_Your task:_ Answer with a single number, the count of lines holding the word "More".
===== Excerpted records =====
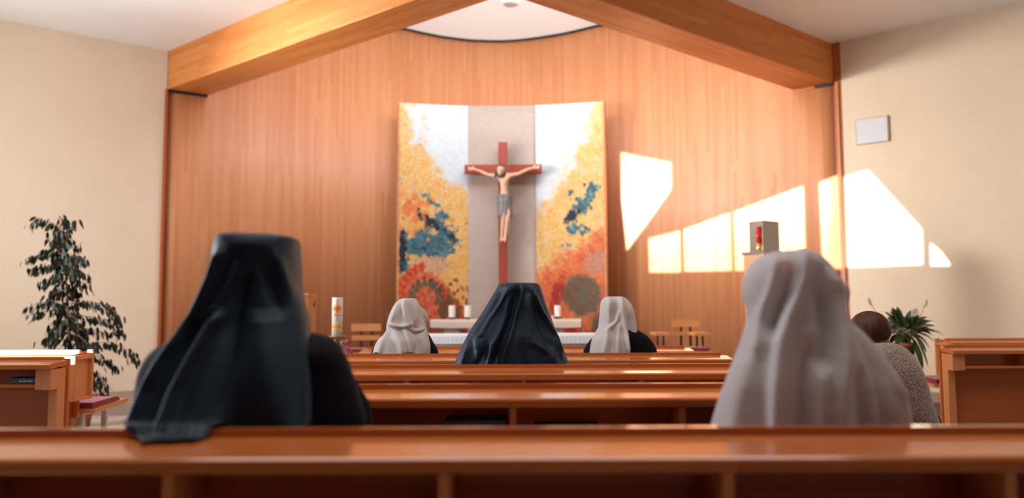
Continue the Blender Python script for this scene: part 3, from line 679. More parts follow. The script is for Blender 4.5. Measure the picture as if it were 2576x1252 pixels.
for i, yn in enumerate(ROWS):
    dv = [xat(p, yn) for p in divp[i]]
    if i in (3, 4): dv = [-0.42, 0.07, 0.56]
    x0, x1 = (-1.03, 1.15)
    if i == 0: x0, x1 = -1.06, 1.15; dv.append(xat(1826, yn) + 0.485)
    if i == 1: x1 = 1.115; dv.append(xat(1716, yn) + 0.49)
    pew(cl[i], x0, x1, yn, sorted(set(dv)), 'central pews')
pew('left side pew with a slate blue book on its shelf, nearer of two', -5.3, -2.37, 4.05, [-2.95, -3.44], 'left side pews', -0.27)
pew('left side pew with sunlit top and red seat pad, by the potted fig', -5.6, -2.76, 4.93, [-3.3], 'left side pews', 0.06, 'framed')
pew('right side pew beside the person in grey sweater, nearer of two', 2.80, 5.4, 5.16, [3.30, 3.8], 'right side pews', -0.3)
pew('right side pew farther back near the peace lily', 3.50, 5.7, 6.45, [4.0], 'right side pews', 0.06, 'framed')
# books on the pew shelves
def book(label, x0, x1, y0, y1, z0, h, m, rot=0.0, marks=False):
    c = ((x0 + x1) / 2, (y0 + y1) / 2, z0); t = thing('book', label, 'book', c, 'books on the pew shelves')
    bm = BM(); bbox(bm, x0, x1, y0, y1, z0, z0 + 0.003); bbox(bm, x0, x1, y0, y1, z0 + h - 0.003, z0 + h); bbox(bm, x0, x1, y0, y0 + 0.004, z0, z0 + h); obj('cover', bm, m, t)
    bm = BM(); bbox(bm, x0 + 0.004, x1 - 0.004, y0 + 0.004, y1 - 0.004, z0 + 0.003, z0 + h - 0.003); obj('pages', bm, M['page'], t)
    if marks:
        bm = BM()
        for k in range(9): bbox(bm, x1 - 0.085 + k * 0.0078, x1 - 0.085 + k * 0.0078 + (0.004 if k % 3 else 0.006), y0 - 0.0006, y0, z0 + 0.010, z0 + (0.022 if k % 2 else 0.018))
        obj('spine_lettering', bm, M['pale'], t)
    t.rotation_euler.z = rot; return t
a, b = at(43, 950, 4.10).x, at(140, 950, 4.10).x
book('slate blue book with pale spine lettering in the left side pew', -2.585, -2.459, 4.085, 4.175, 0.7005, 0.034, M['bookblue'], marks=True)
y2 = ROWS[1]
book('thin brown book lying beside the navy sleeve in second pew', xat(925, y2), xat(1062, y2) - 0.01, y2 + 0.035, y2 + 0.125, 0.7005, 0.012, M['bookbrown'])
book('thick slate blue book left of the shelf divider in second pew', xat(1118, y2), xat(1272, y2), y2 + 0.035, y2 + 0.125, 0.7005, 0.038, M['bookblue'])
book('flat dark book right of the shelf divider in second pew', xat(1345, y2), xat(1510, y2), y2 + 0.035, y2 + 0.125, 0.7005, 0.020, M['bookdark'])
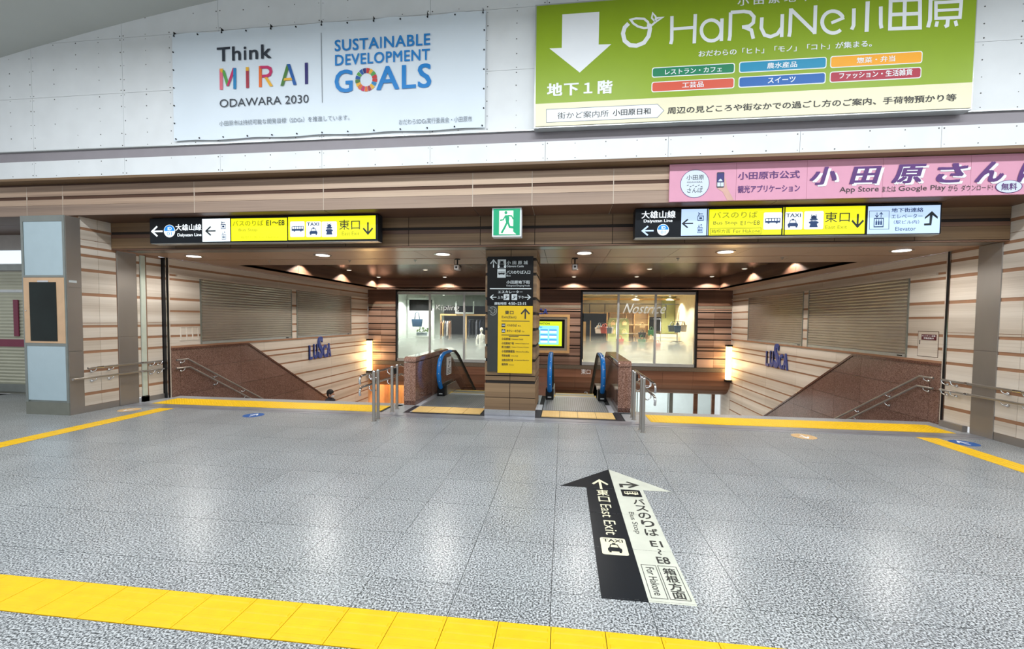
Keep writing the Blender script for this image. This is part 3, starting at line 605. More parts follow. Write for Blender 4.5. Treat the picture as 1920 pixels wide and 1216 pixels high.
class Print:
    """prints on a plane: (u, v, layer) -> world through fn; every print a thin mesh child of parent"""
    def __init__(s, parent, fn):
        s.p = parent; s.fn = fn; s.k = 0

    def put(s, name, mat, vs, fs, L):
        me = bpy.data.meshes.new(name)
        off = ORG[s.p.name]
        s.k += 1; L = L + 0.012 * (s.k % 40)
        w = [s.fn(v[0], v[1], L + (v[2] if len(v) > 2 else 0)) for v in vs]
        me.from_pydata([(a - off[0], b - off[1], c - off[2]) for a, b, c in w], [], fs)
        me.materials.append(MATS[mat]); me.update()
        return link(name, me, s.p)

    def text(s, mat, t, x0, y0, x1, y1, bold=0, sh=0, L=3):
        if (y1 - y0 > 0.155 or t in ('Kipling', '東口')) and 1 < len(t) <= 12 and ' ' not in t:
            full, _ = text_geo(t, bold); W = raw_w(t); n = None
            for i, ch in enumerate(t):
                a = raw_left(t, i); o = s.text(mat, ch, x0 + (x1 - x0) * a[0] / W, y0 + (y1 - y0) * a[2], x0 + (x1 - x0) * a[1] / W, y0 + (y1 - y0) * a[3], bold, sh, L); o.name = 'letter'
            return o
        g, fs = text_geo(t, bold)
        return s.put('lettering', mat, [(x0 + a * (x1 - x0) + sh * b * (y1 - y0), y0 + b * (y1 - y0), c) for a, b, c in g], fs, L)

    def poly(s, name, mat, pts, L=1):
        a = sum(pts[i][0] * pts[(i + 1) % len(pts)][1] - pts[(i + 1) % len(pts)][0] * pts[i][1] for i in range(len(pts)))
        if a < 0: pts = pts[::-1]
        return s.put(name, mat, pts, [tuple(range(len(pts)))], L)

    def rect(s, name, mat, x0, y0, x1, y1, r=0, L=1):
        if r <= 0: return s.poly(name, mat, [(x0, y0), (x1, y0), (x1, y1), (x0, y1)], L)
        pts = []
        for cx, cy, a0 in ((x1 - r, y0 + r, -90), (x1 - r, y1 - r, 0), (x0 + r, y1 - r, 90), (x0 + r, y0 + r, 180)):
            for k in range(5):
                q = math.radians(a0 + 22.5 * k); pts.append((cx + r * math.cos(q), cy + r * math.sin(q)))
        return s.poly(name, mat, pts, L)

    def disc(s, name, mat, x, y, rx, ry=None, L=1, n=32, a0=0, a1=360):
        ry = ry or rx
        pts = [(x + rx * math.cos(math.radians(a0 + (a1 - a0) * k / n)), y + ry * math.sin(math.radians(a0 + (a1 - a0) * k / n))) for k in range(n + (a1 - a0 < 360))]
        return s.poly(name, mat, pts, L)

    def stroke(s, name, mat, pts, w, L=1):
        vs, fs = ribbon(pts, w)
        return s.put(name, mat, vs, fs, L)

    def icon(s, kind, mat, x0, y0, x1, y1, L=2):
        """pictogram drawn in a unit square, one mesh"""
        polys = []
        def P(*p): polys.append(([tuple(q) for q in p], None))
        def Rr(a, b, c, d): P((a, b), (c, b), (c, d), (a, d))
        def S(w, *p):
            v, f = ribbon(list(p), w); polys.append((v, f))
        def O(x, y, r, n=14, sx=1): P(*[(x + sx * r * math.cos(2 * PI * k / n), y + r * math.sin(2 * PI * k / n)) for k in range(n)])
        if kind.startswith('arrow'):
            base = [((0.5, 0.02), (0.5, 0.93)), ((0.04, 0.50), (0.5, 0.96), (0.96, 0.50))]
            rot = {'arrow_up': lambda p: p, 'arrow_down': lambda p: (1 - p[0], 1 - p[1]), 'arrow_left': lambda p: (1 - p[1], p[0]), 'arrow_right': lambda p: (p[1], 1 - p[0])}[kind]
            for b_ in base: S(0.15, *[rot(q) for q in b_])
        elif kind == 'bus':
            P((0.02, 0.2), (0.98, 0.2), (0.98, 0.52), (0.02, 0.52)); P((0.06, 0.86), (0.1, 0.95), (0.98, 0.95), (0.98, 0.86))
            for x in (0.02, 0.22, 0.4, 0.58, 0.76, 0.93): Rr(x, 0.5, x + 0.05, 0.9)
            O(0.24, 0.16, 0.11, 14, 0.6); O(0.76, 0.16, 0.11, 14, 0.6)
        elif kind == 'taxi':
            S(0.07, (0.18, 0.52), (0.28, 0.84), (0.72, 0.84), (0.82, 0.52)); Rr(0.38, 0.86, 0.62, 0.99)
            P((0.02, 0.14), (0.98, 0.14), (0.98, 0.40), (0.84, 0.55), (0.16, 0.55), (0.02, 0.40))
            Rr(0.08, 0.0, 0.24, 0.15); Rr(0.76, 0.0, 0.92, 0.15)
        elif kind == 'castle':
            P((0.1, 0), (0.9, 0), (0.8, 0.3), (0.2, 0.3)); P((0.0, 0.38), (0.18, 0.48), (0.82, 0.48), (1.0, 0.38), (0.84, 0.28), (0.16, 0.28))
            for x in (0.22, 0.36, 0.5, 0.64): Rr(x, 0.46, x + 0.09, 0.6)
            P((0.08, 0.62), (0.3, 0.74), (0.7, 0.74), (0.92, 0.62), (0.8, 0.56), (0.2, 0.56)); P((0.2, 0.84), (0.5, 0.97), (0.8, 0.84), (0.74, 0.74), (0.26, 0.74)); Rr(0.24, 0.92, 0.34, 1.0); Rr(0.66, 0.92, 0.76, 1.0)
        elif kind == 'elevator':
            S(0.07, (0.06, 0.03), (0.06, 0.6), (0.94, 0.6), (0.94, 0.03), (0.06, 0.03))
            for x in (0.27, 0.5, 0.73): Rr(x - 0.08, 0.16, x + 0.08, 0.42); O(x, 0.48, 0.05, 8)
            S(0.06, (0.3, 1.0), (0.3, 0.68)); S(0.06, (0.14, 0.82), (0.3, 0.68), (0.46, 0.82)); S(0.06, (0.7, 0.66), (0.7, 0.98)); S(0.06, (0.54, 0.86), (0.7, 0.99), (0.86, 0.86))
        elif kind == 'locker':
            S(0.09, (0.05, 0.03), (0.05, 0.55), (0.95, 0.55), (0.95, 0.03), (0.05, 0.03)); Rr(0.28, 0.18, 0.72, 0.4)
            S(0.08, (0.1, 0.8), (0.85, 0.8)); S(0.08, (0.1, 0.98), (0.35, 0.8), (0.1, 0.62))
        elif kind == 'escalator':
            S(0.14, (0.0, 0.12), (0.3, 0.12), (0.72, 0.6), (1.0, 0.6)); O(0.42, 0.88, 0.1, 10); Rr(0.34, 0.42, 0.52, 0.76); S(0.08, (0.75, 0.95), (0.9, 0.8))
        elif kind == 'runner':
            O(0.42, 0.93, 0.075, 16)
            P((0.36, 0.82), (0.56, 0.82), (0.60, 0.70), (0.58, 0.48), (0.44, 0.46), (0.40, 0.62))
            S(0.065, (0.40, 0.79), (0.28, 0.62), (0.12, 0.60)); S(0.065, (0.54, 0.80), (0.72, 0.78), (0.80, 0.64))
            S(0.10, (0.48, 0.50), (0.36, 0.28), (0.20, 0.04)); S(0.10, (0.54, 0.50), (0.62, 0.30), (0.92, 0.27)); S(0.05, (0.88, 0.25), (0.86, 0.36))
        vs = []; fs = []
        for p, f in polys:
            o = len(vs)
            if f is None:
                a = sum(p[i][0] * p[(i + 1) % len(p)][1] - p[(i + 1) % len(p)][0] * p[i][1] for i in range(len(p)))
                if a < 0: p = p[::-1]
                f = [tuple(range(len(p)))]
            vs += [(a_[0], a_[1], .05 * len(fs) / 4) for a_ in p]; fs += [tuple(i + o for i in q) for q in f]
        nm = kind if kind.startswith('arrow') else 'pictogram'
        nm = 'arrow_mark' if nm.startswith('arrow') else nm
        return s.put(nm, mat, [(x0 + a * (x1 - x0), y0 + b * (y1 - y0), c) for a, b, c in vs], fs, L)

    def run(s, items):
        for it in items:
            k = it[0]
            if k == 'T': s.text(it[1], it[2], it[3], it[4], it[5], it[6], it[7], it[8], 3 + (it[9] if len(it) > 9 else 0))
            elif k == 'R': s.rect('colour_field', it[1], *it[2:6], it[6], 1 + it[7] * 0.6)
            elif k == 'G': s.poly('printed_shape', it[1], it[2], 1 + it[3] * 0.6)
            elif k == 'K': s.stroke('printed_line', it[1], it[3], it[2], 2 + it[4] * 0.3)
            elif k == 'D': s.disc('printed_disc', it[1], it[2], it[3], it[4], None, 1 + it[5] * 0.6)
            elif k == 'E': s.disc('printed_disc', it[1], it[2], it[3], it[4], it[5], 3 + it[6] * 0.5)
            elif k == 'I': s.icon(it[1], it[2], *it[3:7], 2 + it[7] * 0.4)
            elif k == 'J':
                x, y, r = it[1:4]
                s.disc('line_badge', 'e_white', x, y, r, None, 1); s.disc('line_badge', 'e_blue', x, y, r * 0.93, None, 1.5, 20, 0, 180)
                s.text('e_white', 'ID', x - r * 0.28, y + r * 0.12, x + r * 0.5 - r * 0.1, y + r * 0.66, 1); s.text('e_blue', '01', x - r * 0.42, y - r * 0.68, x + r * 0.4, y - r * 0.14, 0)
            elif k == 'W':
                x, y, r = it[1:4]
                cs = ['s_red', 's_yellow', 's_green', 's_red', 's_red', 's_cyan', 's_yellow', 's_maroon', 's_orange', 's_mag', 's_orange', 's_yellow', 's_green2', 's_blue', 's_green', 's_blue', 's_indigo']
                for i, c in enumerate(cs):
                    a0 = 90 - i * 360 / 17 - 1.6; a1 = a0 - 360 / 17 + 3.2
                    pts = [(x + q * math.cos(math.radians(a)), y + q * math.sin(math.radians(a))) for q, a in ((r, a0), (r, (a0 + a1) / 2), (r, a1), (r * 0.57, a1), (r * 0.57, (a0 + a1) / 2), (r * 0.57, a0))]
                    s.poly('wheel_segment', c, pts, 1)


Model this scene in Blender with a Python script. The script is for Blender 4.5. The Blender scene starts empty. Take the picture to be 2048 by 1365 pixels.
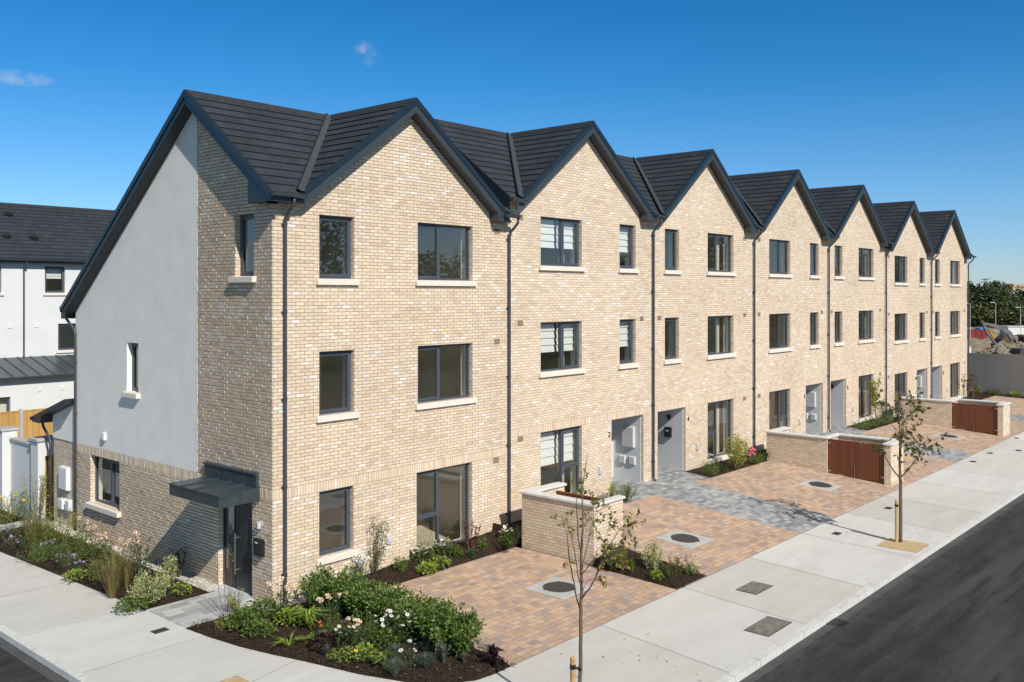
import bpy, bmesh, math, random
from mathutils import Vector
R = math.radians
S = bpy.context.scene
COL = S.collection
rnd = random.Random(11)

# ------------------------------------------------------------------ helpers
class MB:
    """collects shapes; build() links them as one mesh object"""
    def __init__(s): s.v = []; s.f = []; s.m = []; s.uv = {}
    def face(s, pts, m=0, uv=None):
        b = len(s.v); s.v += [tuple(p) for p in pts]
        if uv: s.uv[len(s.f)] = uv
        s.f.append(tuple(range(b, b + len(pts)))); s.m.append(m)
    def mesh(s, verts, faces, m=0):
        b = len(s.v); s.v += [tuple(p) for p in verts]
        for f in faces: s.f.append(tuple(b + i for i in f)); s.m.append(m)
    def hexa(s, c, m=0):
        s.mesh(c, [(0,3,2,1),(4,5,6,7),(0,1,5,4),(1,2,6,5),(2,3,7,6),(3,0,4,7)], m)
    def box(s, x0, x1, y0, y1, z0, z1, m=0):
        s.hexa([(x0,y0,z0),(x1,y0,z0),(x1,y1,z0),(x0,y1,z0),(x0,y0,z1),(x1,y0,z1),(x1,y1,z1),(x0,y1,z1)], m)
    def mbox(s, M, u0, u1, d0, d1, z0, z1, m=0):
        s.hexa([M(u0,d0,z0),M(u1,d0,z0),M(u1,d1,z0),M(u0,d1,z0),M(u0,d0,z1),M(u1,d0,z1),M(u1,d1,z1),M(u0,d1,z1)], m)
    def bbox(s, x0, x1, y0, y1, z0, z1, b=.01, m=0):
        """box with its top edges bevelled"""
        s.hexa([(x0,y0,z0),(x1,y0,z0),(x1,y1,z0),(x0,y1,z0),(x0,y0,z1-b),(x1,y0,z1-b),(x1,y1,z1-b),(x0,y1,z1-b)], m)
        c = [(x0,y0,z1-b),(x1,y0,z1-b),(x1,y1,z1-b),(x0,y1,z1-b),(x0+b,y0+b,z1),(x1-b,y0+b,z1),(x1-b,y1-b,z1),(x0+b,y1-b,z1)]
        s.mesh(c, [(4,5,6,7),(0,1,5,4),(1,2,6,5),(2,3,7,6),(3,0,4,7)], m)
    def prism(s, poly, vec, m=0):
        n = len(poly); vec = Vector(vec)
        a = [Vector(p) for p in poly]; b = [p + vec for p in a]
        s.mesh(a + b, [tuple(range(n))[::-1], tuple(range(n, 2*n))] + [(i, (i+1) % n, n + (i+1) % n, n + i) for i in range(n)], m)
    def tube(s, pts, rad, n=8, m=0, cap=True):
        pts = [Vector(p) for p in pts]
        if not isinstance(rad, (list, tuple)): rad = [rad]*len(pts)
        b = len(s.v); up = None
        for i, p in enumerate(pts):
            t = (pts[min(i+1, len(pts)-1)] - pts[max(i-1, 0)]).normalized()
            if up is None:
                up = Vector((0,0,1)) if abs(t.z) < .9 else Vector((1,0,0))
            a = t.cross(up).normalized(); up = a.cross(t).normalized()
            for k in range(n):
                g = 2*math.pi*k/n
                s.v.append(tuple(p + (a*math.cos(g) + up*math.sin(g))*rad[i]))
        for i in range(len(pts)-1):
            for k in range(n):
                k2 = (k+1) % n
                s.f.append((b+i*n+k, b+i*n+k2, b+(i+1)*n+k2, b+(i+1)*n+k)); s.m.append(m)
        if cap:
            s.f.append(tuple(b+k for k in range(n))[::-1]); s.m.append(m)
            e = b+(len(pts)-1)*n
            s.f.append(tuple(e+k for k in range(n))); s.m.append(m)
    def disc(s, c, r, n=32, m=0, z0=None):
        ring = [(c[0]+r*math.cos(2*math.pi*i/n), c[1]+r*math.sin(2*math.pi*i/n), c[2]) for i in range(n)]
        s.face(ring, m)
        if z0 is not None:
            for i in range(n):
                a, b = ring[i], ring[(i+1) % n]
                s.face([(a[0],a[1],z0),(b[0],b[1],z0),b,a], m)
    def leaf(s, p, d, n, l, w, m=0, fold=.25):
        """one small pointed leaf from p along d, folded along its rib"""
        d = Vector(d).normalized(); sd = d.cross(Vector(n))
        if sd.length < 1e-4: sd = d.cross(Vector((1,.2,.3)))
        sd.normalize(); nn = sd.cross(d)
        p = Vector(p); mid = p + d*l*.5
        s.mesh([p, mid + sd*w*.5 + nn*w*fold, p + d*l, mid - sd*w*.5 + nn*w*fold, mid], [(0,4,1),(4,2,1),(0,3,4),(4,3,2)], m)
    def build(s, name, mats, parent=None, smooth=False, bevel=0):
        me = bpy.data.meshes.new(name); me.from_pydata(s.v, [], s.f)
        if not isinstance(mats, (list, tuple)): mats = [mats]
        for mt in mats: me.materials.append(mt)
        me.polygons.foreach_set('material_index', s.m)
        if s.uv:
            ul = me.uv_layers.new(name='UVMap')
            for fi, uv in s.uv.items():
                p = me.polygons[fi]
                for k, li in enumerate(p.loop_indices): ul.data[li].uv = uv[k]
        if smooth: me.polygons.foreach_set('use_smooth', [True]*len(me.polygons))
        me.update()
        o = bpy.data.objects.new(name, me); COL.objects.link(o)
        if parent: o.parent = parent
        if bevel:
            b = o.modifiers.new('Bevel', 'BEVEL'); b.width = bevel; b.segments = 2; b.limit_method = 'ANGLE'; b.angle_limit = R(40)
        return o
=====
_The result:_ 2